Há uma canção apropriada para o calendário e para nossos dias, mesmo que seja de outro tempo. Foi soterrada pelos anos. Hoje não toca mais em rádio, tevê. Nos meios digitais, só quem lembra dela irá em busca de ouvi-la. Sol de Primavera é o nome dela, composição de Beto Guedes. “Quando entrar setembro...” é seu primeiro e poderoso verso. Ainda que sua mensagem possa soar um tanto esquecida, muito pouco exercitada e até incompreensível para muitos – pois a linguagem de nossos dias é outra, menos poética e mais direta, e há menos generosidade no ar –, o calendário nos salva para resgatá-la, empoeirada. Setembro entrou. E o que acontece “quando entrar setembro...”? Pois bem.
“Quando entrar setembro e a boa nova andar nos campos...” Poesia numa hora dessas?, diria Luis Fernando Verissimo. Boa nova é uma expressão surrada, um tanto antiga e démodé na forma, mas, definitivamente, não é uma boa nova o que se vê, o que anda por aí nesses nossos campos verdejantes. Ao contrário, o que circula por aí é a cogitação de um regresso, é o que se diz, é o que tentam anunciar.
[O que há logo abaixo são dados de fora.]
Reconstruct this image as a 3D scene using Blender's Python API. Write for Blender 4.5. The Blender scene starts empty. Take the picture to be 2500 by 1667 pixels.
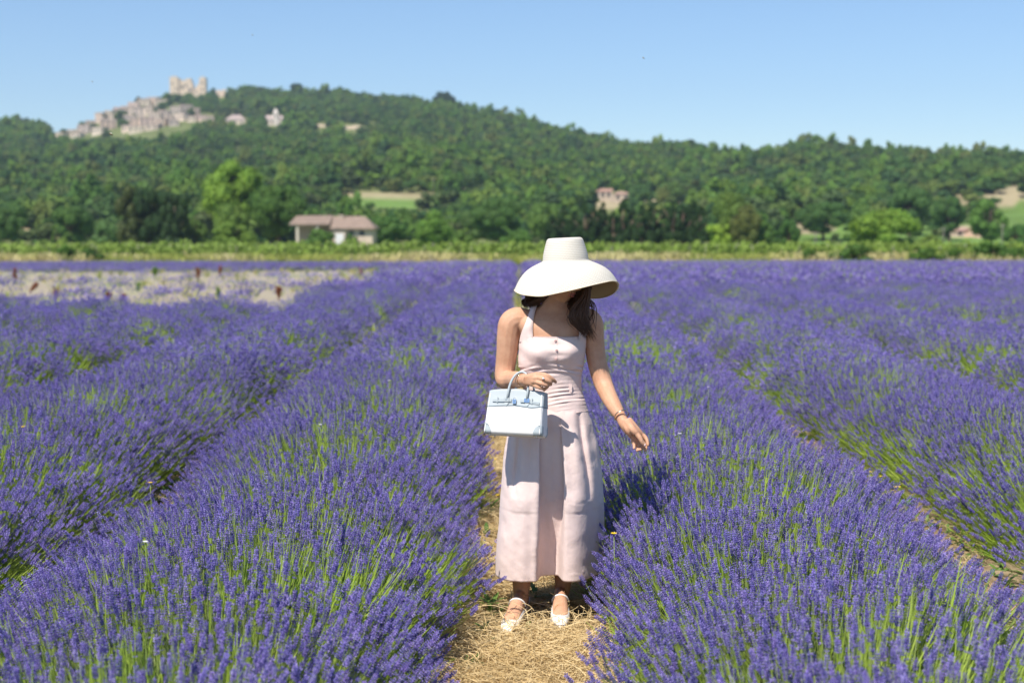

Quando entrar setembro, o calendário nos coloca: vem logo o Sete de Setembro, data este ano envolta em muita fumaça. Pode ser arroubo, aventura, inaptidão ou descaso democrático, mas a mera cogitação de um regresso, ou como permitimos que essa cogitação prosperasse e tomasse forma, e tenha chegado até onde chegou, isso por si só é terrível e não condiz como o setembro poético, simbólico, o setembro da boa nova, do sol de primavera.
“Já choramos muito / Muitos se perderam no caminho”, lembra a canção, que, como foi dito no início, é apropriada para nossos dias, e nossos dias correm em tempos pandêmicos, não é bom esquecer. Perderam-se aos milhares na linguagem literal, e “muitos se perderam no caminho” também no sentido figurado. Ficaram pelo caminho. Mas setembro, na linguagem poética do compositor, também é uma convocatória: “Mesmo assim não custa inventar uma nova canção que venha nos trazer sol de primavera”, isto é, capaz de afastar nuvens carregadas. “Quero ver crescer nossa voz no que falta sonhar.” É uma canção de outro tempo, que fala em sonhos, vejam só que anomalia, que soa fora de sintonia nos dias de agora.
“A lição sabemos de cor.” Isto é, nós já a conhecemos. “Só nos resta aprender” com os ensinamentos e a história. Canção apropriada para o calendário e para nossos dias, como se vê. Poesia numa hora dessas? A realidade é incerta. A poesia sempre falou alto em horas assim.